Written problem: Beginning with the first line of the data below, reproduce every line unchanged, ending with the line that holds "return v/(np.linalg.norm(v, axis=-1, keepdims=True)+1e-12)".
• • • •
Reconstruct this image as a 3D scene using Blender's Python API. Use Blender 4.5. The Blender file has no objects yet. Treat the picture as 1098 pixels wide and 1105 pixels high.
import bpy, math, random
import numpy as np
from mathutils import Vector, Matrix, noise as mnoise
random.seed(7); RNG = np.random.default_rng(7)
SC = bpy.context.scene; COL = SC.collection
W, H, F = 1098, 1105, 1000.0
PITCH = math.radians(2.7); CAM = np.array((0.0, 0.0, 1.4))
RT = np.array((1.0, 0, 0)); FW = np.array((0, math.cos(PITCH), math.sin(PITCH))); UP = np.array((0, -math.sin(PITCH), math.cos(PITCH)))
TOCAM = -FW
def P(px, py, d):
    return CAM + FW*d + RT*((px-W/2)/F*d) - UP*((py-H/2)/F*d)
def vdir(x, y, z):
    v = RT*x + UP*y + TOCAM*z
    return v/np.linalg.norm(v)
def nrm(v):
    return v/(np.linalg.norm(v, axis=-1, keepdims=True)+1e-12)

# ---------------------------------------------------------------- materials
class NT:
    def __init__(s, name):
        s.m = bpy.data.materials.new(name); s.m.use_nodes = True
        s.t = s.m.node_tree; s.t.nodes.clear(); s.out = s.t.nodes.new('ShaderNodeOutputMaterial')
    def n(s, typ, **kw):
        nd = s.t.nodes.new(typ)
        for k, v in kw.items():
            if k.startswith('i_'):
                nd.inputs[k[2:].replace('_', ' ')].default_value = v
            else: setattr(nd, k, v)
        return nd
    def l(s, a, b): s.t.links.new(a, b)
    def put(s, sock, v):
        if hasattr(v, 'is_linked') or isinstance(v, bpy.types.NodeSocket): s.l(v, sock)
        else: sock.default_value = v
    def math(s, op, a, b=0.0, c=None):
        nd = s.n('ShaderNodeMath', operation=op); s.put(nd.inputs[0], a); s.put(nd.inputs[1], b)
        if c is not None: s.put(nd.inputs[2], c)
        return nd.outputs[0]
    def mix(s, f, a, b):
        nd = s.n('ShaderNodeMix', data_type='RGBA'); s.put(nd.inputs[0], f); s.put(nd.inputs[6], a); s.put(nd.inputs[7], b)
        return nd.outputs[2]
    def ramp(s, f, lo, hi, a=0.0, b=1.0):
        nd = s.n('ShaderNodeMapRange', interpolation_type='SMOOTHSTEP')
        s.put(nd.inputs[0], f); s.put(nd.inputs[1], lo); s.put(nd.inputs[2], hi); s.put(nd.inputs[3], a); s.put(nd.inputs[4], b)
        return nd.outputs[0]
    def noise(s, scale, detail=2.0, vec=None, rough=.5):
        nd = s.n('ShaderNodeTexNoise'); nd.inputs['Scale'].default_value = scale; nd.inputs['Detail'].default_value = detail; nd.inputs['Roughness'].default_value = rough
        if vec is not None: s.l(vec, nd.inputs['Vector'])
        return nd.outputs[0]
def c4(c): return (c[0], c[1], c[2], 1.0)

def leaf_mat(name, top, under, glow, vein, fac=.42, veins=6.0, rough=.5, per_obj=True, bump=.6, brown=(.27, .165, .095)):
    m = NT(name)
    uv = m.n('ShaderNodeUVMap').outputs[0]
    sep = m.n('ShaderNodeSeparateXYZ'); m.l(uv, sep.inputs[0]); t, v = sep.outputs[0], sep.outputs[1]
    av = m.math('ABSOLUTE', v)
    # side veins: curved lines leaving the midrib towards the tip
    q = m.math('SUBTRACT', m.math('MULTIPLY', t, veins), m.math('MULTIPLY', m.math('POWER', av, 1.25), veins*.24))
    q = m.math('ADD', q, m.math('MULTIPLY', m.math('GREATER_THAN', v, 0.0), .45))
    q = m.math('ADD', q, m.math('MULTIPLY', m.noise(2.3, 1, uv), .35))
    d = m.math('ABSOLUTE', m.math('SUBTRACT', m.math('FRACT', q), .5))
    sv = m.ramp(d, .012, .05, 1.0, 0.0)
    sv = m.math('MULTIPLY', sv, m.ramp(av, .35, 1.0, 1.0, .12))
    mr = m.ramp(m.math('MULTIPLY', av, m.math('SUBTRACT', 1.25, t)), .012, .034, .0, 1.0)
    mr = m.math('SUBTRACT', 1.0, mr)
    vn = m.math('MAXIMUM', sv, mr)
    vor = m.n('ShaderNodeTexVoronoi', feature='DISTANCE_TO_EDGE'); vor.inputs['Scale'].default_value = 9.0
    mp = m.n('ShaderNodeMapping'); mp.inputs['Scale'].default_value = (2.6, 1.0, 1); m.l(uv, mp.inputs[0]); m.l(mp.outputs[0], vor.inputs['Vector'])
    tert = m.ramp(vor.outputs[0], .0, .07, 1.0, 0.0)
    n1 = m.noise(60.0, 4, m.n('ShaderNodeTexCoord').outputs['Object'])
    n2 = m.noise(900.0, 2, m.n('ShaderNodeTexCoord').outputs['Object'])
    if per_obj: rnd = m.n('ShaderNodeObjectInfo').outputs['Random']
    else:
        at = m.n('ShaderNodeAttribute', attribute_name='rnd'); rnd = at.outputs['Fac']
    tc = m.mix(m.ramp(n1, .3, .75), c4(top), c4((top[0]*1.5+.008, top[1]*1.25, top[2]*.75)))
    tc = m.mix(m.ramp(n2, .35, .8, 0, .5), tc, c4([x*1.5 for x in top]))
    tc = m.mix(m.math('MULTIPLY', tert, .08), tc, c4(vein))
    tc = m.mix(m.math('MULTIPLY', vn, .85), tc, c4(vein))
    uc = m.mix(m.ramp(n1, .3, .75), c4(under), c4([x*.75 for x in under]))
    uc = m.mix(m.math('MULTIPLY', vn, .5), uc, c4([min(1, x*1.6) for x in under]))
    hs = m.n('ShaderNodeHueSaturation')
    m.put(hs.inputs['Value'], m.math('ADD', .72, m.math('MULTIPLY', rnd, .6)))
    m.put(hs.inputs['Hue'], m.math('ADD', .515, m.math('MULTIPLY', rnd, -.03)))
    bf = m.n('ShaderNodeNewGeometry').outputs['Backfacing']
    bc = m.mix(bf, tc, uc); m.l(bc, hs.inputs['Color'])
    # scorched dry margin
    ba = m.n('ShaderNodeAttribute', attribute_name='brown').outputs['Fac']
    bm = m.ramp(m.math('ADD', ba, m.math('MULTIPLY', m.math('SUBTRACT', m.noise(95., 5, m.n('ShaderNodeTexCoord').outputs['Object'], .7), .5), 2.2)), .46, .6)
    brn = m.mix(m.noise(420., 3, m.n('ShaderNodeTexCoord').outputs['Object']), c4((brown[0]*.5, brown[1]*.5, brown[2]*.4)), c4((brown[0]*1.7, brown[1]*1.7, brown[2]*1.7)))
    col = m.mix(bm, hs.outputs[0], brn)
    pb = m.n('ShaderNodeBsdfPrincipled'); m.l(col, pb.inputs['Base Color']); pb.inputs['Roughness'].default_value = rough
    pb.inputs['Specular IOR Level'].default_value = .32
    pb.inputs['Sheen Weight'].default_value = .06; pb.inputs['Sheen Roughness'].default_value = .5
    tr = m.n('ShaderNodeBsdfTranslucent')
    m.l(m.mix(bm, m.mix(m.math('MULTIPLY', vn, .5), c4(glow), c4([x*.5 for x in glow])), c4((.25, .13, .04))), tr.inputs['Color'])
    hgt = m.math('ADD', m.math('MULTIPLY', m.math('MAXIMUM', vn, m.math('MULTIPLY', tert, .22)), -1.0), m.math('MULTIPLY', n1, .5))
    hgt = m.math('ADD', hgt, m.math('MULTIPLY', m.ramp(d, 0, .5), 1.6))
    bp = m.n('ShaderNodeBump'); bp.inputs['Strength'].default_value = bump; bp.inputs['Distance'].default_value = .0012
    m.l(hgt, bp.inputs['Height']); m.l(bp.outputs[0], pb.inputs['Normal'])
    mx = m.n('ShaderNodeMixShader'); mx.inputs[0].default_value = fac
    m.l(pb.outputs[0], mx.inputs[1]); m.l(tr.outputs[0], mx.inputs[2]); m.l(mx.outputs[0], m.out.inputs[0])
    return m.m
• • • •
Completed task:
Reconstruct this image as a 3D scene using Blender's Python API. Use Blender 4.5. The Blender file has no objects yet. Treat the picture as 1098 pixels wide and 1105 pixels high.
import bpy, math, random
import numpy as np
from mathutils import Vector, Matrix, noise as mnoise
random.seed(7); RNG = np.random.default_rng(7)
SC = bpy.context.scene; COL = SC.collection
W, H, F = 1098, 1105, 1000.0
PITCH = math.radians(2.7); CAM = np.array((0.0, 0.0, 1.4))
RT = np.array((1.0, 0, 0)); FW = np.array((0, math.cos(PITCH), math.sin(PITCH))); UP = np.array((0, -math.sin(PITCH), math.cos(PITCH)))
TOCAM = -FW
def P(px, py, d):
    return CAM + FW*d + RT*((px-W/2)/F*d) - UP*((py-H/2)/F*d)
def vdir(x, y, z):
    v = RT*x + UP*y + TOCAM*z
    return v/np.linalg.norm(v)
def nrm(v):
    return v/(np.linalg.norm(v, axis=-1, keepdims=True)+1e-12)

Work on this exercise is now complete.